On the night of December 9, 2011, Siham Stewart called her husband, Ayyub Abdul-Alim, as he closed down his corner store, Nature’s Garden, in Springfield, Massachusetts. She asked him to bring home a gallon of milk. A few minutes later, she watched from the window of their second-floor apartment as he was seized in the street and handcuffed by two police officers.
Forty-eight hours after Abdul-Alim’s arrest, FBI agent James Hisgen and Springfield police officer Ronald Sheehan offered him the chance to walk away free of charges if he agreed to become an informant on the Muslim community. He refused the deal and is now held at the Cedar Junction maximum-security prison in Massachusetts, facing up to sixteen years behind bars.

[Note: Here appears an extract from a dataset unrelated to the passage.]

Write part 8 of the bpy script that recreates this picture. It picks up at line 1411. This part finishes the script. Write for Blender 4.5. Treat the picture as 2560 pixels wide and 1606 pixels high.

While awaiting trial, Abdul-Alim discovered that his wife received cash payments from the FBI totaling at least $11,949. The receipts were signed by Sheehan and Hisgen. Stewart testified against Abdul-Alim in court and admitted to working as an informant. This past April, Abdul-Alim was found guilty of illegal possession of a firearm that he alleges the officers planted on him as part of their attempt to pressure him to work for the FBI.
In related news, the ACLU is reiterating a request to meet with the FBI director, the Attorney General, and the President about discriminatory practices targeting Muslims. In a letter to FBI director James Comey, director of the ACLU Washington Legislative Office Laura Murphy writes:
Under the guise of community outreach, the FBI has targeted mosques and Muslim community organizations for intelligence gathering. It has pressured law-abiding American Muslims to become informants against their own communities, often in coercive circumstances. It has sent undercover FBI employees and informants to infiltrate mosques and community centers in what appear to be virtual fishing expeditions. It has also stigmatized innocent Muslims by placing them on the No Fly List and other watch lists. In short, the government’s domestic counterterrorism policies treat entire minority communities as suspect, and American Muslims have borne the brunt of government suspicion, stigma and abuse.
We are particularly concerned that restrictions on the FBI that were originally designed to remedy abuses and protect civil liberties during investigations have been significantly loosened, resulting in rights violations.
We have also repeatedly raised concerns about the negative impact that prior changes to the Attorney General’s Guidelines on Domestic FBI Operations and the Domestic Investigations and Operations Guide have had on civil liberties protections.
Clearly, incidents like that described in the story excerpted above are part of a much larger trend. That trend has roots in bad policy decisions made in the wake of the 9/11 attacks. Unfortunately, as the ACLU alludes to above, the DOJ's internal regulations allow FBI agents to investigate people they don't suspect of criminal activity. That lack of a criminal predicate requirement opens the door to widespread, institutionalized abuses.
Let's hope Attorney General Holder agrees to meet with civil liberties experts—and brings his FBI director along—before he leaves office. The nation's most powerful law enforcement officers need to hear the ACLU out. After all, discriminatory law enforcement practices aren't just bad for democracy. They are bad for public safety, too.